- The Washington Times - Sunday, October 9, 2011

ANALYSIS/OPINION:

As states jockey for influential positions in the 2012 presidential primaries, civil-rights advocates are shifting into high gear to fight new laws that require voters to show a government-issued photo ID at the polls.

Opponents should look no further than D.C. Mayor Vincent C. Gray, who recently learned a textbook lesson on how not to look stupid.

Mr. Gray appointed a woman named Andrea Pringle as his deputy chief of staff on Aug. 30, but a week later she resigned after news broke that she was a Maryland resident for more than a year but had voted in the District in September 2010.

The voter fraud, uncovered by Dorothy Brizill and exposed on her website D.C. Watch, occurred because D.C. voters do not have to produce identification to cast a vote.

Nothing. Nada. Zilch.

All you have to do is give a name and address and you are handed the requisite voting materials.

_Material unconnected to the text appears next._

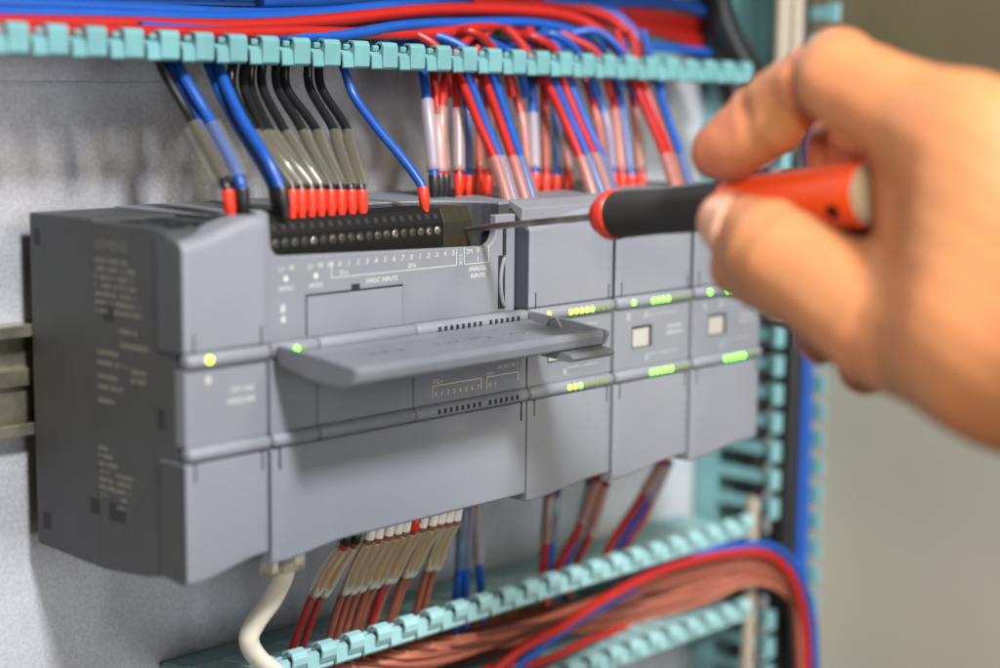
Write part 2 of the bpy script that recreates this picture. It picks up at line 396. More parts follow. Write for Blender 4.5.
# terminal strip: bevelled block with wire holes and screws
PIT_T = 3.72
def terminal(name, xa, xb, n, m, first):
    prof = [(-46, 84.6), (-62, 84.6), (-62, 95.4), (-60, 99.8), (-46, 99.8)]
    t = obj(name, MB().prism(prof, 'x', xa, xb), m, cp, bevel=.3)
    h = MB(); sl = MB()
    for i in range(n):
        x = first+i*PIT_T
        # square hole on the bevel
        c = np.array([x, -61.05, 97.5]); dz = np.array([0, 2., 4.4])/4.83; nn = np.array([0, -4.4, 2.])/4.83
        q = []
        for sx, sz in ((-1, -1), (1, -1), (1, 1), (-1, 1)): q.append(c+np.array([sx*.85, 0, 0])+dz*sz*.9)
        h.rings([[p+nn*.06 for p in q], [p-nn*1.5 for p in q]])
        # round screw well
        h.lathe((x, -61.5, 93), (x, -63, 93), [(0, 1.6), (.56, 1.6)], 16)
        if m == 'black': obj('clamp_screw', MB().lathe((x, -61.8, 93-random.uniform(0, .25)), (x+random.uniform(-.25, .25), -63, 93+random.uniform(-.35, .2)), [(0, 1.2), (.38, 1.2), (.5, 1.0)], 14),
            'screw' if random.random() < .3 else 'screwdim', t, smooth=True, angle=40)
        ang = random.uniform(-.9, .9); cs, sn = math.cos(ang), math.sin(ang)
        sl.rings([[(x+u*cs-v*sn, -62.32, 93+u*sn+v*cs) for u, v in ((-1, -.2), (1, -.2), (1, .2), (-1, .2))],
                  [(x+u*cs-v*sn, -62.2, 93+u*sn+v*cs) for u, v in ((-1, -.2), (1, -.2), (1, .2), (-1, .2))]])
    obj('terminal_holes', h, 'dark', t)
    if m == 'black':
        obj('screw_slots', sl, 'dark', t)
    return t
terminal('terminal_strip', 37, 112.6, 20, 'black', 39.4)
terminal('analog_terminal', 113.0, 126, 3, 'olive', 115.6)
# latch at the right column
obj('latch_slot', MB().box(133.2, 135, -69.06, -68, 84.1, 94.5), 'dark', cp)
obj('latch_slot', MB().box(131.2, 134.6, -69.06, -68, 66.5, 84), 'dark', cp)
cr = [(133.6-2.2*math.cos(t), -69.6, 75.4+8.5*math.sin(t)) for t in np.linspace(-1.35, 1.35, 14)]
obj('latch_arm', MB().tube([(134.6-2.6*math.cos(t), -69.5, 75.2+8.2*math.sin(t)) for t in np.linspace(-1.35, 1.35, 14)], .7, 8), 'panel', cp, smooth=True)
# card hatch
hb = MB().box(48.4, 88.0, -69.05, -68.5, 66, 78.2)
obj('hatch_gap', hb, 'dark', cp)
obj('card_hatch', MB().box(48.8, 87.6, -69.5, -68.6, 65.5, 77.5), 'cover', cp, bevel=.25)
obj('hatch_catch', MB().box(66.5, 70, -69.08, -68.5, 78.2, 79.8), 'dark', cp)
mk = MB(); YP = -69.0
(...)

But are D.C. officials combating voter fraud? No.

Instead, they have positioned voters to lend an early voice in the presidential primaries, pushing up the date from September to April.

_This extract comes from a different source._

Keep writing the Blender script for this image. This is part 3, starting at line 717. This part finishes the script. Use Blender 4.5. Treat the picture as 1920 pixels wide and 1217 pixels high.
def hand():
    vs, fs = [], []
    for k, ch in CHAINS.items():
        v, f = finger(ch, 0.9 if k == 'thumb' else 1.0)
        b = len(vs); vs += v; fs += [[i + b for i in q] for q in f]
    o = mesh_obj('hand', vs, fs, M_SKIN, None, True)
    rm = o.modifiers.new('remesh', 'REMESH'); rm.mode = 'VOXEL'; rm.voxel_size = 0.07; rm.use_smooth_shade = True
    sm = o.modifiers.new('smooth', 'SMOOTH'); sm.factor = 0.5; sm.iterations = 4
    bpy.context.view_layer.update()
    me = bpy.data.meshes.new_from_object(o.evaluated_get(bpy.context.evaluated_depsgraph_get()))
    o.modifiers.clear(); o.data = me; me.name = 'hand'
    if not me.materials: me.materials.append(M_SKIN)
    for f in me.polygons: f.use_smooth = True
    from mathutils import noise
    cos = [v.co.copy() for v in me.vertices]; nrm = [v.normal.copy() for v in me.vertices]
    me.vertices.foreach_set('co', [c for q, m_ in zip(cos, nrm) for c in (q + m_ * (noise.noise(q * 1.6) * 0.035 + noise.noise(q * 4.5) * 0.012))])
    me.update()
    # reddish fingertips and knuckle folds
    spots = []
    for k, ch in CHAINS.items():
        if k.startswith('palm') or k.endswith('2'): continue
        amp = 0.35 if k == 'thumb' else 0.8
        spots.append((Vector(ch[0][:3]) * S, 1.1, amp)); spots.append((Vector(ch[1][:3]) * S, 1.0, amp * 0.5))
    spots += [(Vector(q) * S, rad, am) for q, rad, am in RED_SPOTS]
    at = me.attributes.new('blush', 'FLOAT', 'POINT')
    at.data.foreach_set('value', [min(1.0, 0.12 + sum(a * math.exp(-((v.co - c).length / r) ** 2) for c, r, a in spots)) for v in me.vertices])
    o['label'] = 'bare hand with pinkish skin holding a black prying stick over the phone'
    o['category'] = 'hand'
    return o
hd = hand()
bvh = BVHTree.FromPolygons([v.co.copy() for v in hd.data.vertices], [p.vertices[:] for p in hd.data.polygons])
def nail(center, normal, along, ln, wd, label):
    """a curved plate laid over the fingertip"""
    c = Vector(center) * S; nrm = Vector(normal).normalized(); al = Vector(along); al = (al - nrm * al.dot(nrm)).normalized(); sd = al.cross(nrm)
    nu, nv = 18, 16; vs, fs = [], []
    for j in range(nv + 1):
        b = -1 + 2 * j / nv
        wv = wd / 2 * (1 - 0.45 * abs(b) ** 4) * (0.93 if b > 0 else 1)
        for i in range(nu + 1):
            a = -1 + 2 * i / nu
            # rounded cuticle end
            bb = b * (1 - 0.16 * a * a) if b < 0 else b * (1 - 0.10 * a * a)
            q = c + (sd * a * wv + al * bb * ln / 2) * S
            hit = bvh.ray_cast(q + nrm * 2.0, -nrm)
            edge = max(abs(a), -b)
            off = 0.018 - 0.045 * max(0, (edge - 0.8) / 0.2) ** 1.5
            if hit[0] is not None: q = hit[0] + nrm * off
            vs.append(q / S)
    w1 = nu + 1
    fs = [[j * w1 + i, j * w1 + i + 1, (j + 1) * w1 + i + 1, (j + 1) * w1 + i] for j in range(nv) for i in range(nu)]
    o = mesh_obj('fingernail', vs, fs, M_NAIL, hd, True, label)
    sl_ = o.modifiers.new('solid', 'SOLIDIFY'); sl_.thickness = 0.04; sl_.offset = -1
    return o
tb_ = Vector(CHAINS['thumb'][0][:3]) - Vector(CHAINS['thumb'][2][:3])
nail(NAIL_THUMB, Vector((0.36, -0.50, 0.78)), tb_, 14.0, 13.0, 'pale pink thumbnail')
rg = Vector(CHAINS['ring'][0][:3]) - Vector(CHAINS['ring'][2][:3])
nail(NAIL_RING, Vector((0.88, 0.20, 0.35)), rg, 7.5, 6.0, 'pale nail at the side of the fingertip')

Theres plenty of time to take the leap and follow 34 states that introduced measures this year that mandate voters show government-issued photo ID cards at the polls and six states that already have passed such laws.

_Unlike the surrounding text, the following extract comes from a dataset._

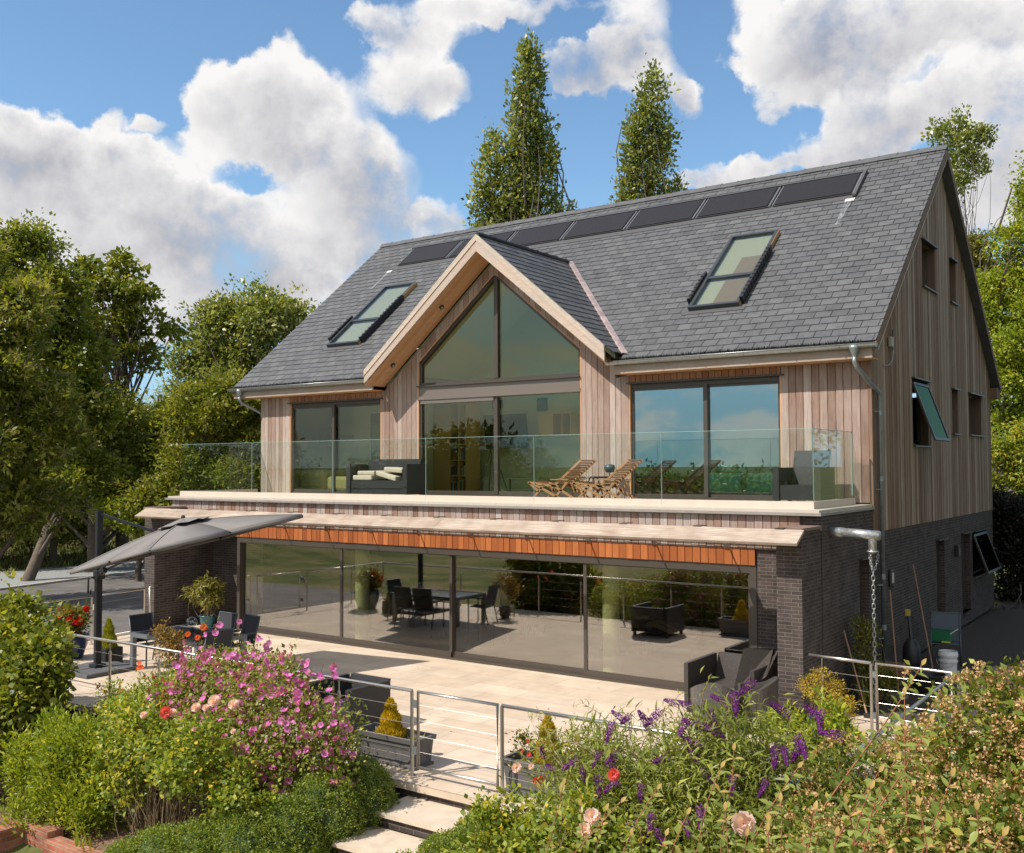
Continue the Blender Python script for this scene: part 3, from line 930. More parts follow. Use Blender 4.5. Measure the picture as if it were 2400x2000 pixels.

Like many of you, Im personally steeped enough in history to appreciate why blacks, Hispanics and other people of color are reluctant to take the photo-ID road. But American democracy is worth it, and we shouldn’t let anyone thumb their nose at it.

We’ve shed enough blood already.

Place your bets: The Internet gambling legislation that would give D.C. first-in-the-nation status is set for a monthlong round of hearings that begin this week.

On Thursday, residents will get to see, hear and query city officials on the iGaming law, which established online gambling rules.

The meeting will be held in Ward 5, where residents already are concerned about a potential red-light district.

It has come to pass: On Oct. 6, I urged D.C. Council Chairman Kwame R. Brown to beware of the excuses that would surface as he and his colleagues try to stop out-of-boundary students from getting a free ride in D.C. schools.

Lo and behold, we learned Thursday that youths who do not live in the city are getting that free ride because school officials are giving them a free pass.

The District’s chief of schools, John Davis, told council members that 83 nonresidents were students in D.C. schools last school year, and school officials cannot collect money from their cheating parents and guardians because the school system lacks “the capacity.”

Charter school violators also were enumerated — 24 families representing 35 children.

Educating 118 violators won’t likely drive the city’s budget into a red sinkhole, but council members must be emphatic about their legislative gauntlet on school residency.

A) Violators are breaking the law.

B) Each nonresident who violates the law is snatching a classroom seat from a deserving D.C. student.

C) By not collecting fines, D.C. school officials are thumbing their noses at taxpayers and children.

The point of the Oct. 6 hearing was to emphasize the need to beef up enforcement of the city’s school-residency laws, encourage whistle-blowers to lodge anonymous complaints and put school officials on notice about the chain of command, among other things, including quadrupling fines to $2,000.

But school authorities put lawmakers on notice.

Not only did Mr. Davis tell them it is “beyond the capacity” of school officials to collect tuition from cheating parents, he also said they would prefer instead to educate the children of cheating parents.

In other words, forget the law.

So I have a question for Mr. Brown and his colleagues: What are you going to do if D.C. parents bring a class-action lawsuit because students from Maryland and Virginia “bump” their children out of the classroom?